■ YOUR OBJECTIVE
Your copy of the material below should match it exactly, except that it holds no pictures.

========================================================================

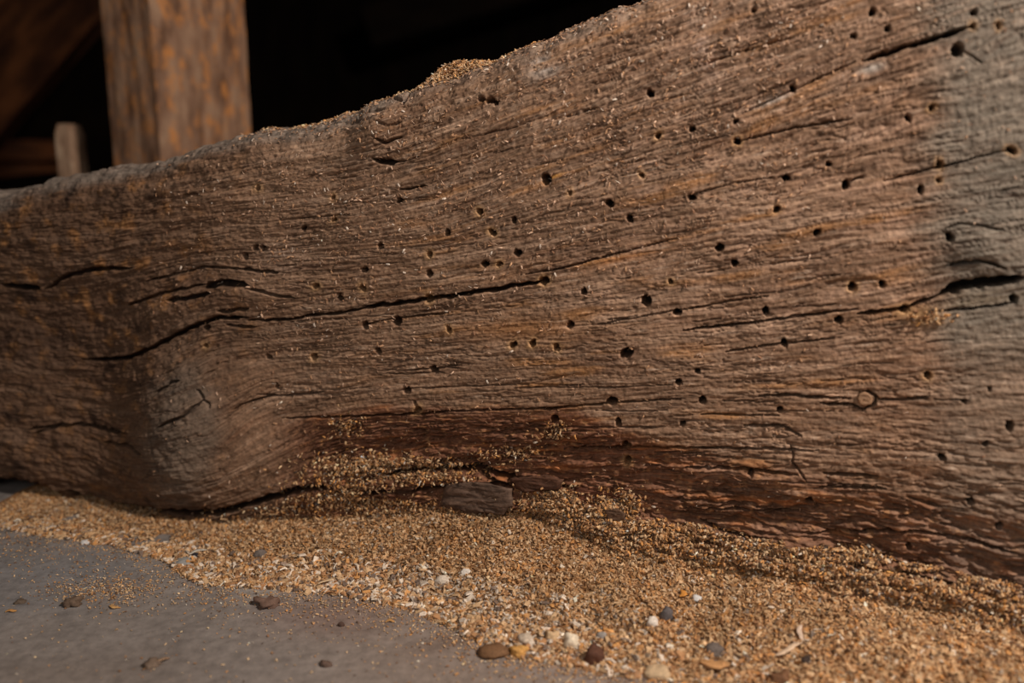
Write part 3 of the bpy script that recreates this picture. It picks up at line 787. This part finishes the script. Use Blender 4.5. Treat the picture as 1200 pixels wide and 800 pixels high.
# ------------------------------------------------------------------ pieces of the beam that stand apart
def slab(name, pts, depth, mat_col, parent, lift=.003, tilt=0.0, rough=.0006, seed=0):
    """a split-off plate of wood: outline given on the face, real thickness, broken edges"""
    rr = np.random.RandomState(seed)
    pts = np.array(pts, float)
    c = pts.mean(0)
    rings = []
    cen, nn, _, _ = face_point(c[0], c[1], 0)
    allp = []
    m = len(pts); dense = []
    for k in range(m):
        a, b = pts[k], pts[(k + 1) % m]
        L = np.hypot(*(b - a)); ns = max(2, int(L / 4))
        for s_ in range(ns): dense.append(a + (b - a) * s_ / ns + rr.normal(0, .6, 2))
    dense = np.array(dense); m = len(dense)
    off = (cen - A) @ NDIR
    def world(p, o_):
        u, z = px_plane(p[:, 0], p[:, 1], off + o_)
        return P_of(u, np.maximum(z, .001), np.full(len(u), off + o_))
    V = []; fr = [1.0, .98, .93, .85, .75, .64, .52, .4, .28, .12]; of = [-depth, lift * .3, lift * .8] + [lift * 1.1] * 7
    for f_, o_ in zip(fr, of):
        P_ = world(c + (dense - c) * f_, o_)
        if o_ > 0:
            w = (P_ - A) @ UDIR
            P_ = P_ + np.outer(rough * fbm(w * 60, P_[:, 2] * 500, 400 + seed, 3) * 2, NDIR)
        V.append(P_)
    V.append(world(c[None], lift * 1.3)); V = np.vstack(V)
    F = []
    for k in range(len(fr) - 1):
        for e in range(m):
            a, b = k * m + e, k * m + (e + 1) % m
            F += [(a, b, b + m), (a, b + m, a + m)]
    kk = len(fr) - 1
    for e in range(m): F.append((kk * m + e, kk * m + (e + 1) % m, (kk + 1) * m))
    u = (V - A) @ UDIR
    s_ = fbm(u * 25, V[:, 2] * 420, 410 + seed, 3)
    cl = np.clip(np.array(mat_col)[None] * (1 + .9 * s_)[:, None], .004, .9)
    o = mesh_np(name, V, F, M_BEAM, None, True, cl, {'grain': np.stack([u, V[:, 2], 0 * u], -1)})
    child_at(o, parent); return o
tag(slab('splinter', [(522,566),(560,563),(600,572),(603,592),(590,603),(545,601),(515,592)], .010, lin(96, 74, 60), beam, .0025, seed=1, rough=.0014), 'greyish loose plate of wood low on the beam')
tag(slab('splinter', [(440,567),(470,564),(488,570),(482,590),(460,594),(440,583)], .008, lin(96, 66, 48), beam, .004, seed=2), 'short dark splinter low on the beam')
tag(slab('splinter', [(668,571),(700,569),(738,572),(742,586),(708,590),(672,586)], .008, lin(104, 62, 42), beam, .004, seed=3), 'reddish block of rotted wood')
tag(slab('splinter', [(595,560),(640,556),(662,562),(655,574),(612,577),(600,570)], .008, lin(86, 56, 40), beam, .004, seed=4))
tag(slab('splinter', [(706,597),(724,595),(735,602),(728,611),(711,610)], .006, lin(96, 70, 52), beam, .005, seed=5))
tag(slab('peg', [(1004,466),(1007,461),(1013,459),(1019,461),(1023,467),(1021,473),(1014,477),(1007,474)], .012, lin(146, 112, 84), beam, .0022, seed=6, rough=.0003), 'round wooden peg flush in the beam face')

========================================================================

■ SOLVED PROBLEM
Write part 3 of the bpy script that recreates this picture. It picks up at line 787. This part finishes the script. Use Blender 4.5. Treat the picture as 1200 pixels wide and 800 pixels high.
# ------------------------------------------------------------------ pieces of the beam that stand apart
def slab(name, pts, depth, mat_col, parent, lift=.003, tilt=0.0, rough=.0006, seed=0):
    """a split-off plate of wood: outline given on the face, real thickness, broken edges"""
    rr = np.random.RandomState(seed)
    pts = np.array(pts, float)
    c = pts.mean(0)
    rings = []
    cen, nn, _, _ = face_point(c[0], c[1], 0)
    allp = []
    m = len(pts); dense = []
    for k in range(m):
        a, b = pts[k], pts[(k + 1) % m]
        L = np.hypot(*(b - a)); ns = max(2, int(L / 4))
        for s_ in range(ns): dense.append(a + (b - a) * s_ / ns + rr.normal(0, .6, 2))
    dense = np.array(dense); m = len(dense)
    off = (cen - A) @ NDIR
    def world(p, o_):
        u, z = px_plane(p[:, 0], p[:, 1], off + o_)
        return P_of(u, np.maximum(z, .001), np.full(len(u), off + o_))
    V = []; fr = [1.0, .98, .93, .85, .75, .64, .52, .4, .28, .12]; of = [-depth, lift * .3, lift * .8] + [lift * 1.1] * 7
    for f_, o_ in zip(fr, of):
        P_ = world(c + (dense - c) * f_, o_)
        if o_ > 0:
            w = (P_ - A) @ UDIR
            P_ = P_ + np.outer(rough * fbm(w * 60, P_[:, 2] * 500, 400 + seed, 3) * 2, NDIR)
        V.append(P_)
    V.append(world(c[None], lift * 1.3)); V = np.vstack(V)
    F = []
    for k in range(len(fr) - 1):
        for e in range(m):
            a, b = k * m + e, k * m + (e + 1) % m
            F += [(a, b, b + m), (a, b + m, a + m)]
    kk = len(fr) - 1
    for e in range(m): F.append((kk * m + e, kk * m + (e + 1) % m, (kk + 1) * m))
    u = (V - A) @ UDIR
    s_ = fbm(u * 25, V[:, 2] * 420, 410 + seed, 3)
    cl = np.clip(np.array(mat_col)[None] * (1 + .9 * s_)[:, None], .004, .9)
    o = mesh_np(name, V, F, M_BEAM, None, True, cl, {'grain': np.stack([u, V[:, 2], 0 * u], -1)})
    child_at(o, parent); return o
tag(slab('splinter', [(522,566),(560,563),(600,572),(603,592),(590,603),(545,601),(515,592)], .010, lin(96, 74, 60), beam, .0025, seed=1, rough=.0014), 'greyish loose plate of wood low on the beam')
tag(slab('splinter', [(440,567),(470,564),(488,570),(482,590),(460,594),(440,583)], .008, lin(96, 66, 48), beam, .004, seed=2), 'short dark splinter low on the beam')
tag(slab('splinter', [(668,571),(700,569),(738,572),(742,586),(708,590),(672,586)], .008, lin(104, 62, 42), beam, .004, seed=3), 'reddish block of rotted wood')
tag(slab('splinter', [(595,560),(640,556),(662,562),(655,574),(612,577),(600,570)], .008, lin(86, 56, 40), beam, .004, seed=4))
tag(slab('splinter', [(706,597),(724,595),(735,602),(728,611),(711,610)], .006, lin(96, 70, 52), beam, .005, seed=5))
tag(slab('peg', [(1004,466),(1007,461),(1013,459),(1019,461),(1023,467),(1021,473),(1014,477),(1007,474)], .012, lin(146, 112, 84), beam, .0022, seed=6, rough=.0003), 'round wooden peg flush in the beam face')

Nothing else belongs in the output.